For the next few days, and for a long thereafter, I continued to see their ads while browsing the net, including on Facebook and Instagram. Based on this, we know they are spending good money on remarketing and display ads on the Meta and Google Ads networks. Great!

A couple days went by, and I still had not received a response from Company X. I went back to the website and, trying to remain hopeful, clicked on the “live chat” widget. The window opened only to display a contact form with a message that went something like this: Please input your information and a member of our team will get back to you. So much for live chat!

I did as they said and almost immediately my inbox when ding. “Yes! They are getting back to me,” I thought. Umm, no. It was yet another automatic response!

I dug into their website and found a support email and asked for someone to reach out. After a day or so, I received an email from a representative asking me to fill out a lengthy form so they can learn more about what I am looking for. I took my time and filled out the form and pressed send, hopeful that I would finally receive a response and move forward with the demo. Two more days passed and still no response. To add insult to injury, I received unrelated, completely irrelevant marketing emails from Company X daily. Seriously? I reached out to the rep again, noting that I filled out the form and was looking for a response. Here’s what I received: “I will look into it and get back to you.” Another day passed and still no response! At this point I was ready to send an email titled “WTF”, all caps. Instead, I resorted to one titled, “What’s going on?” The response? “We are very busy with other clients and will get back to you as soon as we get the opportunity. We appreciate your patience”.
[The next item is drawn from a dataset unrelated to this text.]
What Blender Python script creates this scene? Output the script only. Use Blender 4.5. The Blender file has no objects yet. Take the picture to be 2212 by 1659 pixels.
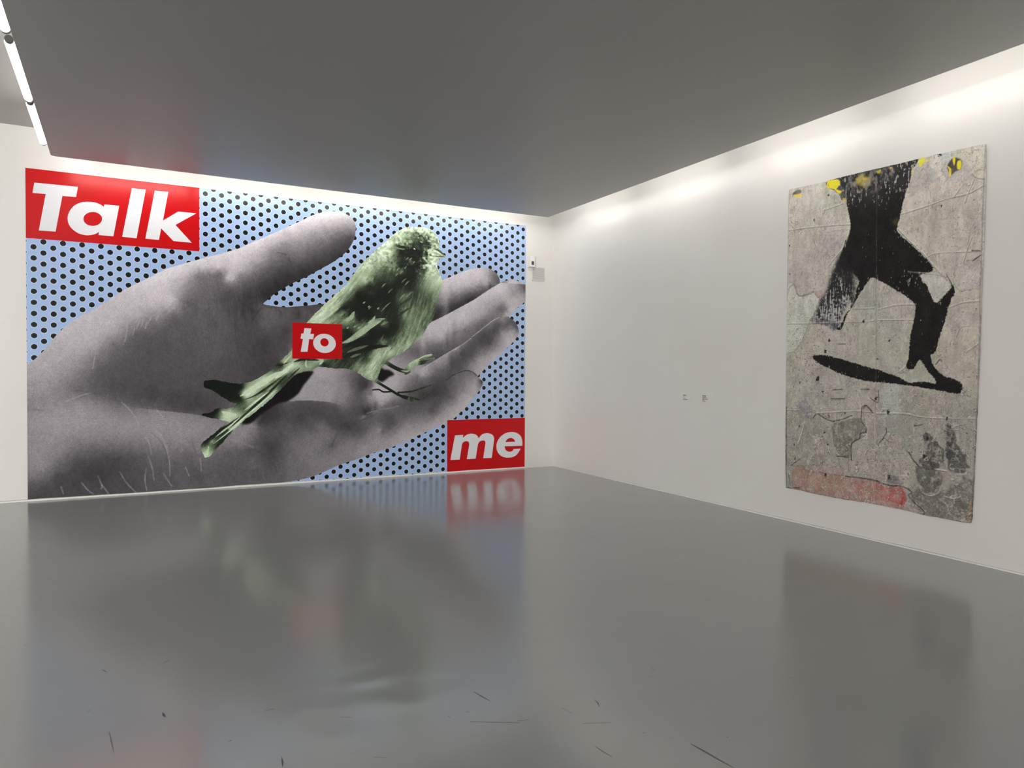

Now, I do understand that this is probably an edge case when it comes to terrible customer service, but I am 99.9% sure you have encountered similar cases. It’s frustrating when organizations fail to follow up, don’t deliver on what they promise, and just straight up provide a terrible customer experience.

In the end, I Googled “company with similar offerings as Company X”. Thanks to my dear friends on Reddit I was able to find a smaller, more responsive company who fulfilled my client’s requirements.

The moral of the story? Marketing is no longer just about beautiful branding, out-of-this-world UX and technology, sophisticated automation and the overload of content dispersed to your audience. It is not about the thousands and millions of dollars you spend on advertisement, machine learning, and the next shiny object found in the bag of your award-winning marketing agency. In the age of social media, instant gratification, and all things delivered lightning fast, if you are not focusing your efforts on creating positive customer experiences, you might as well take all of your marketing and operating budget and flush it down the drain.

What you did in the past does not matter. What you did yesterday does not matter. If you want to stay relevant tomorrow, you need to get up and get out there: create exceptional customer experiences, be helpful, and be there for your customers when and where they need you.